Passeport diplomatique. Quarante ans au Quai d'Orsay [Extrait : « Au cabinet du ministre de la Défense (1993-1995) »]

Card Number 27343

Number
27343
Author
Araud, Gérard
Date
Octobre 2019
Ymd
20191001
Title
Passeport diplomatique. Quarante ans au Quai d'Orsay [Extrait : « Au cabinet du ministre de la Défense (1993-1995) »]
Pages
75-93
Size
2912421 bytes
Pages nb.
11
Source
Type
Livre (extrait)
Language
FR
Abstract
Gérard Araud was diplomatic advisor in the cabinet of François Léotard, Minister of Defense, from 1993 to 1995. There, he was confronted with the "Rwandan tragedy". He affirms that "as soon as it took office", the Balladur government wanted to withdraw French troops "as quickly as possible", unlike President Mitterrand and his adviser, General Quesnot, who "struck us with une géopolitique de comptoir". The Arusha accords were "a compromise" between the Balladur government and Mitterrand. The French forces left Rwanda but the attack on the Rwandan president turned everything upside down. The Amaryllis evacuation operation is not mentioned. France recognized the genocide on May 15, 1994. Operation Turquoise had only a humanitarian goal. Alain Juppé was in favor, the general staff was opposed to it and François Léotard "took the side of the second". "I wrote a letter to the Prime Minister on his signature which took up the arguments of our soldiers". "Édouard Balladur and François Léotard went there on June 29" [Édouard Balladur did not go to Rwanda on June 29, 1994]. The decision not to arrest the members of the Rwandan interim Government was taken "to avoid becoming a party to the conflict". In retrospect, the author believes "whether it is legal or not, we should have made an effort to arrest the main Rwandan leaders and to shut down Mille Collines radio".
Comment
According Gérard Araud, the Balladur government would have wanted as soon as it took office to withdraw French troops from Rwanda.

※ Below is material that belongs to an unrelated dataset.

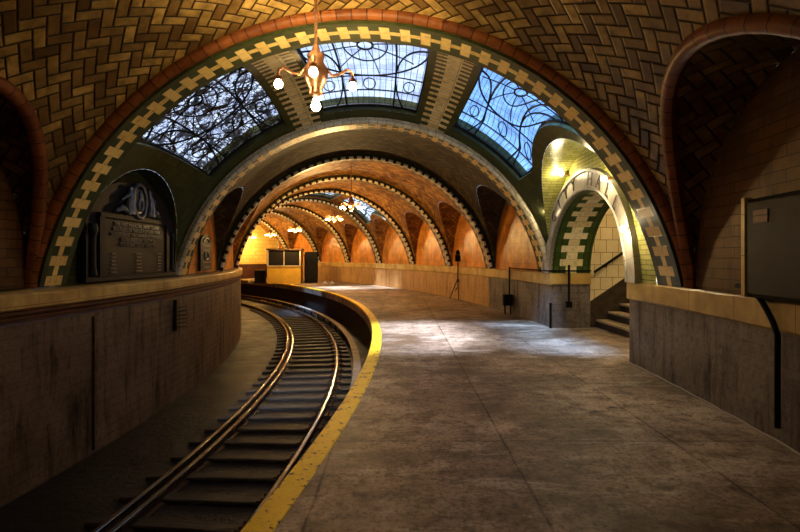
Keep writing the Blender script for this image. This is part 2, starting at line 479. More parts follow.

This is not confirmed by the documents. Indeed, on April 2, 1993, Edouard Balladur declared: "we can put a thousand [soldiers] more". The Amaryllis evacuation operation from April 9 to 14, 1994 is not mentioned. Alain Juppé said "what is in being perpetrated in Rwanda deserves the name of genocide" not on the 15th but on May 16, 1994 in Brussels. He repeated it on May 18 before the National Assembly, but he did not draw the consequences, when, during Operation Turquoise, France had a United Nations mandate to use force to arrest the alleged perpetrators of the genocide. The Quai d'Orsay note of July 7, 1994 indicates that " the request is expressed that our forces intervene directly for the arrest and detention of the perpetrators of the massacres: this is an action which, apart from flagrant délit, does not fall under the mandate given to us ". The error in the assertion that Balladur visited Rwanda on June 29, 1994 suggests that the author did not bother checking his archives. Gérard Araud's observation that Admiral Lanxade, Chief of Staff of the Armed Forces "could, at all times, play the president against the government and vice versa" balances his assertion that "the general staff [was] fiercely opposed" to the intervention in Rwanda in June 1994. Writing that "Rwanda has become the Prussia of the Great Lakes region", this diplomat reveals his deep thought, brimming with hatred towards those who put an end to the genocide of the Tutsi.